温泉が目当てだったとはいえ、上山を満喫しきれないモヤモヤ感が生まれます。
そこで妻が郵便局に行きたいというので、上山旭町郵便局へ。ここでは風景印を押してもらいました。昨日は上山城の前にある上山十日町郵便局でも風景印をいただいたので、この旅行では二枚入手できました。

この時点で時間は午後3時半前。まだ新幹線の時間まで数時間はあります。
行く場所がなくなってしまったので、トマト上山店に行く途中で通りがかった「ぐっと山形」へ。
ここは山形県観光物産会館で、広い店内には山形の土産物が集っていました。
私はここで持ってきたノートPCで作業に没頭。
その間、妻は山形の日本酒を試飲し、二本ほど購入していた模様です。

そうしているとレンタカーの返却時間が迫ってきたので、駅へと向かいます。
レンタカー屋への途中で妻子を上山城の前にある菓子司 十五屋本店に下ろしました。
このお店、昨日も私がじっくり城を見ている間、妻子がここに立ち寄ってお店が気に入ったのです。
私はその間、レンタカーを返し、夜の街をのんびりあるきながら十五屋へ。通りがかると上山城がライトアップされていて、降り始めた雪の中、近くまで行って白く幻想的にそびえる城の姿を目に焼き付けました。
この十五屋さん、妻子が気に入っただけはあって、和菓子屋さんの奥にある喫茶コーナーが素朴で良い感じでした。コーヒーもおいしく長時間居ても疲れません。

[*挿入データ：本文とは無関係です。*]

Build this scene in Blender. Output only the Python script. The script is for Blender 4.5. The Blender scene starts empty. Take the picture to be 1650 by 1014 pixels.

結局、二日目はあれこれ移動したけれど、妻子のことを考えると最初から城下町あたりでまったりしていても良かったのかも。

新幹線の時間が迫るまでお店に居、タクシーを呼んでもらい駅へ。
楽しかった二日間の上山市ともいよいよお別れです。つばさは黒と白に彩られたかみのやま温泉駅を離れ、東京へ。大宮と新宿で乗り換え、無事に帰宅。

年の瀬に一年の疲れをいやす良い湯治の旅ができました。
またきっと上山市には来ようと思いました。次は雪のない時期に一人で。
そして家族とは雪の時期に。家族の会話でも時折、葉山館の話題がでるぐらい、気に入ってくれたようです。